Scripts that build scenes:
------------------------------------------------

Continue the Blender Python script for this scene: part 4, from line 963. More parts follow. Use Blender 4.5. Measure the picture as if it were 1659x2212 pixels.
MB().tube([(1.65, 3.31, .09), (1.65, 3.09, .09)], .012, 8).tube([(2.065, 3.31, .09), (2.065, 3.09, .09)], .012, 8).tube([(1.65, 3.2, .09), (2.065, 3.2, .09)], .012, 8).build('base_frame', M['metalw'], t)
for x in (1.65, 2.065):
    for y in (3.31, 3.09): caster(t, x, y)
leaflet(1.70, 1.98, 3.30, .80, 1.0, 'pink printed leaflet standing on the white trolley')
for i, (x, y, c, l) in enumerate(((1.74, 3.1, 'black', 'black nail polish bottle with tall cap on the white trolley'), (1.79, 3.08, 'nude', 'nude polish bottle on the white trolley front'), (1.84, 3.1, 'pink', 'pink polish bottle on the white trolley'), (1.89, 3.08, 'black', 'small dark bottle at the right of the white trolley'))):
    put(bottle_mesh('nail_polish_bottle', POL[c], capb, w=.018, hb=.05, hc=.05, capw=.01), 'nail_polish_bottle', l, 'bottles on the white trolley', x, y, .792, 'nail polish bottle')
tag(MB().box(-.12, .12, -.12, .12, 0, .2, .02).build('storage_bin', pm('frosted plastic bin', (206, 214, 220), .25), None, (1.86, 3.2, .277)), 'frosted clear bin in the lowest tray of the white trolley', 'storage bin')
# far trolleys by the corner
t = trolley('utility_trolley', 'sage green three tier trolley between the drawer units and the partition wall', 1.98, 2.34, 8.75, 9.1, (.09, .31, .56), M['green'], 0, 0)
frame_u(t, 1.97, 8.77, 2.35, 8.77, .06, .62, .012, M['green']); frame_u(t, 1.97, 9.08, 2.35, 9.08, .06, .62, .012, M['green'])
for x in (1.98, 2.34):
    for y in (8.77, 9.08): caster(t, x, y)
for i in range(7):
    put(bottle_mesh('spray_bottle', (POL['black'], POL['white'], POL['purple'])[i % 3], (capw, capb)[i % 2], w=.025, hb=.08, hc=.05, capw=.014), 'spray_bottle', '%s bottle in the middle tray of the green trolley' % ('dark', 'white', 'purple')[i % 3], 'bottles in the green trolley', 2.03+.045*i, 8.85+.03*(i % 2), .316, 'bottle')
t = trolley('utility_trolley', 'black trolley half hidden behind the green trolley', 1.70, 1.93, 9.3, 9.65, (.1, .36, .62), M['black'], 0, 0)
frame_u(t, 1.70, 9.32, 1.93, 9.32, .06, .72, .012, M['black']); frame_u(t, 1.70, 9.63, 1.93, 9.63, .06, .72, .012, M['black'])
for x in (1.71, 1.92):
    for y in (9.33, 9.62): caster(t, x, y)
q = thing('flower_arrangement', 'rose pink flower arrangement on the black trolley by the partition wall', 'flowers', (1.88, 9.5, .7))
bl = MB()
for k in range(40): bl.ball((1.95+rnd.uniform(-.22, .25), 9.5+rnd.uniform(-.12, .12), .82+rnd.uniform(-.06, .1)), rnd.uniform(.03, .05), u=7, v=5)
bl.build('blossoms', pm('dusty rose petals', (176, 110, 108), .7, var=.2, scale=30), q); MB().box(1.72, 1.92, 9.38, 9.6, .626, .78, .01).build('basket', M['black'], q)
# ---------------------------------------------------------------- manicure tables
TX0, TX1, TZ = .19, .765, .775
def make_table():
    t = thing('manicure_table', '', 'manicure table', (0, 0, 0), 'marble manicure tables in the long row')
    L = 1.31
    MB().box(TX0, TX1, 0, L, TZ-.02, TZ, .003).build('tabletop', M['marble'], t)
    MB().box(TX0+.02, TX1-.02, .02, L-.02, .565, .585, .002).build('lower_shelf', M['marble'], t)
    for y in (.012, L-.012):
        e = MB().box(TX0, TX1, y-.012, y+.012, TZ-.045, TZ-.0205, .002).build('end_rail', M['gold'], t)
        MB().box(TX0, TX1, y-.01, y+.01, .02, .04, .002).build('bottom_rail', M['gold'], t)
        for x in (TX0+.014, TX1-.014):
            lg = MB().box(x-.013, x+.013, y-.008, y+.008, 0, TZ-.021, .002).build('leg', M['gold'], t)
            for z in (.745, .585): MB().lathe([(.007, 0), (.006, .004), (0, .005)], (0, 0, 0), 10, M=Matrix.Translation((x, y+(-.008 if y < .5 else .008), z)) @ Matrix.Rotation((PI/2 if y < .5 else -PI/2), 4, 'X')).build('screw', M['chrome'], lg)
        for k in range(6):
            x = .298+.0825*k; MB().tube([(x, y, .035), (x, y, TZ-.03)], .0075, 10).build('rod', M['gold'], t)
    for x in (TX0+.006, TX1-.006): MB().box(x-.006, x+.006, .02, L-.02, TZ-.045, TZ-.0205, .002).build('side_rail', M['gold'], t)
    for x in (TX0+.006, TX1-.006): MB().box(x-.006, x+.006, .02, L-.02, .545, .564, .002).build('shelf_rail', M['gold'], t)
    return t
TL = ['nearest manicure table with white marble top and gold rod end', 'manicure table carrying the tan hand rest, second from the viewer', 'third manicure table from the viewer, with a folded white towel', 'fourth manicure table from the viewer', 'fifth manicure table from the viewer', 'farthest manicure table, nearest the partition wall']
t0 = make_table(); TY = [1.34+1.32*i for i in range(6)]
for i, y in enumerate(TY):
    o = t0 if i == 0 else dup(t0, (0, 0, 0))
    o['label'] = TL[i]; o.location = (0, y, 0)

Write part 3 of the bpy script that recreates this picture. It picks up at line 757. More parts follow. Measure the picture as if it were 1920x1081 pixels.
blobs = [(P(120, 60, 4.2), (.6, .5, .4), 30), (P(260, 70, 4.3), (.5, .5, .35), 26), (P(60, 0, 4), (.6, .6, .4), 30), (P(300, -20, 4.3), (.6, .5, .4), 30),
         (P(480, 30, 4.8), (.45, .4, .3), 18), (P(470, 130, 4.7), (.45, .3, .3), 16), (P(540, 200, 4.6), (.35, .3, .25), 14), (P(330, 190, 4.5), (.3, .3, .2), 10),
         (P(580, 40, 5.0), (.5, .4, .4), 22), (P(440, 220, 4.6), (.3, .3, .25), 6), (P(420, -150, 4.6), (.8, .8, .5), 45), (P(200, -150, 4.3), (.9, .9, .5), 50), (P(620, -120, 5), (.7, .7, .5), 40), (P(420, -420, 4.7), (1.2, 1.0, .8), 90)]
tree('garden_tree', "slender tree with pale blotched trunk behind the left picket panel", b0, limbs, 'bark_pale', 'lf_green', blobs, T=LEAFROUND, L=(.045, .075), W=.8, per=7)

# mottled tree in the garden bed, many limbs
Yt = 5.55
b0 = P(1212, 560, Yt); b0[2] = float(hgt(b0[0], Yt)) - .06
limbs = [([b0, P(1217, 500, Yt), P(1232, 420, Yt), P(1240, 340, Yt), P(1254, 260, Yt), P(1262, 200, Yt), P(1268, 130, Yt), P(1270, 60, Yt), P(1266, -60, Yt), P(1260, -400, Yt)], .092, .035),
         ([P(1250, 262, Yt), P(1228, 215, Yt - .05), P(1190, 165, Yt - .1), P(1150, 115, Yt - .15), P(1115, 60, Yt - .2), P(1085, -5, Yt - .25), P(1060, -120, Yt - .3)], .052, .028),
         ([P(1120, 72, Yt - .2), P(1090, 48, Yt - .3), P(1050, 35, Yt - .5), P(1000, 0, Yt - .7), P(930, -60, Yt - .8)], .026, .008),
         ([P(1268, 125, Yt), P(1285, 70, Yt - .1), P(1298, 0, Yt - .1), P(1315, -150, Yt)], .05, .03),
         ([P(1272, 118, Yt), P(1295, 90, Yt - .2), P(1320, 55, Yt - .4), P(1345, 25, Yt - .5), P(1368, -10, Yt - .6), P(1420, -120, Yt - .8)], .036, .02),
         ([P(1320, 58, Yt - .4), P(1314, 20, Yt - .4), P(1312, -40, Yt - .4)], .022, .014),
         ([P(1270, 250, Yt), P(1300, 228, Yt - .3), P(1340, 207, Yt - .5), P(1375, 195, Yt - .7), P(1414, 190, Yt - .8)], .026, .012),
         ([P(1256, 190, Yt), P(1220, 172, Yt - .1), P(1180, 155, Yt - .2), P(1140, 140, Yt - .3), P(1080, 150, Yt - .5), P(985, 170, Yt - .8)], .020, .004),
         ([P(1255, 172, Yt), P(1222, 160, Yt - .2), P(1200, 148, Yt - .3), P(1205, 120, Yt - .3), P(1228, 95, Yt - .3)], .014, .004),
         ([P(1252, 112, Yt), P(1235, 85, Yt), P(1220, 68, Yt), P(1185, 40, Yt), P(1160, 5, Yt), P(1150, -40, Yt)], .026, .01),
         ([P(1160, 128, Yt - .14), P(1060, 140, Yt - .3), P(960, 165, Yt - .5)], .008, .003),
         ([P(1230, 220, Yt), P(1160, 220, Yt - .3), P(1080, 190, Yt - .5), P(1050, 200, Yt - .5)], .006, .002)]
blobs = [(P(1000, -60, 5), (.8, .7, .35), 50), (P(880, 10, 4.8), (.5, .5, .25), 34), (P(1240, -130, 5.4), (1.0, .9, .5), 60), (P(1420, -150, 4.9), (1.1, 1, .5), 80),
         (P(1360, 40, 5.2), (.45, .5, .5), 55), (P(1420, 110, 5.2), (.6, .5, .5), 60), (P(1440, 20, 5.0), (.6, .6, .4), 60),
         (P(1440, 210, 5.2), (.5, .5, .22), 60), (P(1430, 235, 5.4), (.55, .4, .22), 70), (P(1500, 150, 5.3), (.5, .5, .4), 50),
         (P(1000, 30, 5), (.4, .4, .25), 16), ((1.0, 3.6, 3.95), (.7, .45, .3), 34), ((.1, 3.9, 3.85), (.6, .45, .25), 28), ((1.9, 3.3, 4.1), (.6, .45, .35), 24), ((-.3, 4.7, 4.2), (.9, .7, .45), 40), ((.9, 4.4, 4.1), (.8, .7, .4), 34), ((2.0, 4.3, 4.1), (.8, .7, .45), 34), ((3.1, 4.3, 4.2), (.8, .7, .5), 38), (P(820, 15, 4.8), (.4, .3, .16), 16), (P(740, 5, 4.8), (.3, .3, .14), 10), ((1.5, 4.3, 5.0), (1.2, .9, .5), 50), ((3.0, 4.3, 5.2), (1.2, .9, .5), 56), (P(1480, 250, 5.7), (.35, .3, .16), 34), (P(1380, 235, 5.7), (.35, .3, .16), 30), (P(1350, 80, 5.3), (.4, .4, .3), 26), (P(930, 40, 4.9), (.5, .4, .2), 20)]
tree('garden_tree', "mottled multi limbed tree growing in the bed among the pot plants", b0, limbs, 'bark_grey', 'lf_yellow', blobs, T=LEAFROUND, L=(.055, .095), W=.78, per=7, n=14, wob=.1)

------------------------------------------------

Set down, exactly and alone, the run of lines from the line that has "Write part 3" to the line that has "L=(.045, .075), W=.8, per=7)".

Write part 3 of the bpy script that recreates this picture. It picks up at line 757. More parts follow. Measure the picture as if it were 1920x1081 pixels.
blobs = [(P(120, 60, 4.2), (.6, .5, .4), 30), (P(260, 70, 4.3), (.5, .5, .35), 26), (P(60, 0, 4), (.6, .6, .4), 30), (P(300, -20, 4.3), (.6, .5, .4), 30),
         (P(480, 30, 4.8), (.45, .4, .3), 18), (P(470, 130, 4.7), (.45, .3, .3), 16), (P(540, 200, 4.6), (.35, .3, .25), 14), (P(330, 190, 4.5), (.3, .3, .2), 10),
         (P(580, 40, 5.0), (.5, .4, .4), 22), (P(440, 220, 4.6), (.3, .3, .25), 6), (P(420, -150, 4.6), (.8, .8, .5), 45), (P(200, -150, 4.3), (.9, .9, .5), 50), (P(620, -120, 5), (.7, .7, .5), 40), (P(420, -420, 4.7), (1.2, 1.0, .8), 90)]
tree('garden_tree', "slender tree with pale blotched trunk behind the left picket panel", b0, limbs, 'bark_pale', 'lf_green', blobs, T=LEAFROUND, L=(.045, .075), W=.8, per=7)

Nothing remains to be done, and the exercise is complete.